Processor Scheduling Explained:

• The Operating System allocates processor time to each application running. During this processor time the Central Processing Unit (CPU) carries out jobs so the application works for the user.
• While one application is using the CPU for processing, the Operating System can queue up the next process to be executed.
• The Scheduler (an Operating System module) is responsible for ensuring processor time is used most efficiently.

Interrupts:

• Interrupts are signals from a software program, a hardware device or the internal clock to the CPU. They are assigned priorities.
When an interrupt is received by CPU, execution of the currently running process/job is suspended and interrupts of a lower priority are disabled.
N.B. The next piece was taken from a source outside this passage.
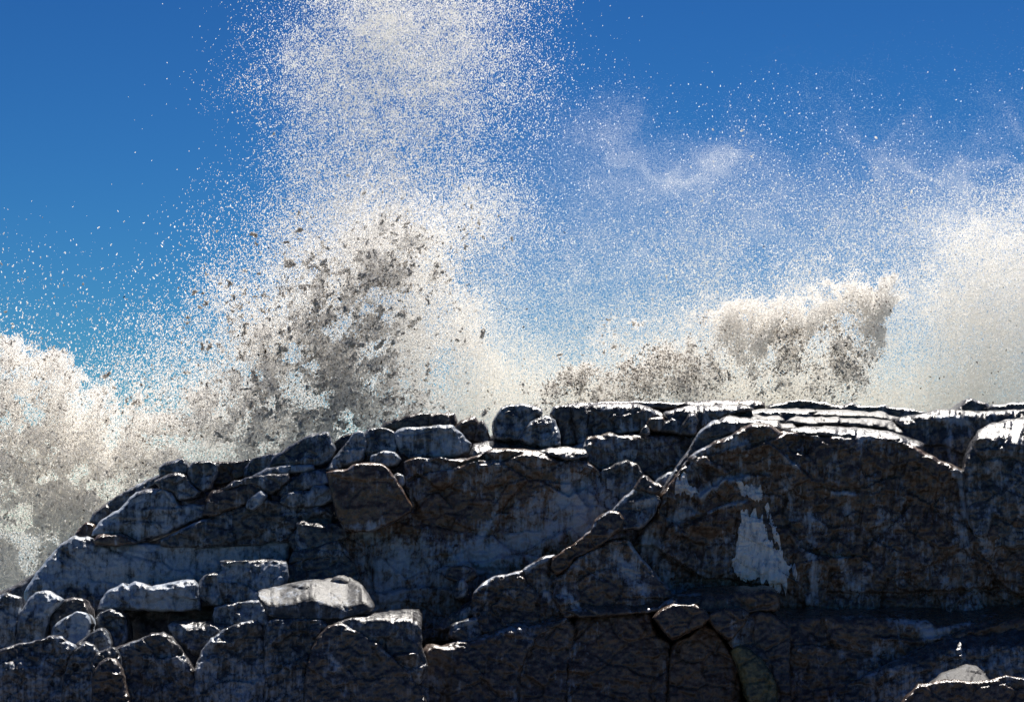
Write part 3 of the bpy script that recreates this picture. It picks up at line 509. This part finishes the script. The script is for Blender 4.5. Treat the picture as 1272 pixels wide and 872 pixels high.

Previously operating instructions and values of the registers (data used for the processes/jobs) are temporarily put onto the system stack.
• An Interrupt Service Routine is called to deal with the interrupt. Once the interrupt has been dealt with, instructions and register values are retrieved from the system stack and the original process/job resumes.
• A test for the presence of interrupts is carried out at the end of every Fetch Decode Execute cycle (after an instruction has been executed).
• Interrupts may also be triggered regularly by a timer to indicate it is the turn of the next process/job to have processor time (as mentioned in 'round robin below').

First come first served:

• Jobs are processed in the order in which they arrive.
• There is no system of priority.
• It is non-preemptive, so jobs cannot be interrupted and resumed.

Round robin

• Jobs are dispatched on a first in first out (FIFO) basis.
• The Operating System sets an interval timer which generates interrupts at a specific time.
• Each job is given a time slice (limited amount of processing time). If the job is not complete before this time expires, or a higher priority interrupt occurs, the original job is sent to the back of the job queue and the next job gets a time slice.
• Sometimes higher priority jobs may be allowed more than one consecutive time slice.
• This cycle happens so quickly that it seems to the user that multiple applications/jobs are running simultaneously (multi-tasking).

Shortest remaining time

• The job with the smallest estimated time left until it is complete is run next.
• This reduces the number of small jobs waiting behind larger jobs.

Shortest job first

• The queue storing jobs to be processed is ordered according to the time required to complete the job.
• The jobs that require the least amount of time to be completed are processed first.
• If there is a constant flow of short jobs, this scheduling algorithm could lead to processor starvation (where longer jobs are perpetually denied the resources needed to be processed).

Multi-level feedback queues

• This algorithm is designed to give preference to shorter jobs and Input/Output bound processes (helping to ensure that hardware resources are kept as busy as possible).
• Jobs are separated into categories based on their need for the processor.
• There are several different jobs queues with different priorities and jobs can jump between queues (e.g. if the job has taken up a lot of processor time already or has beenn idle for a long time).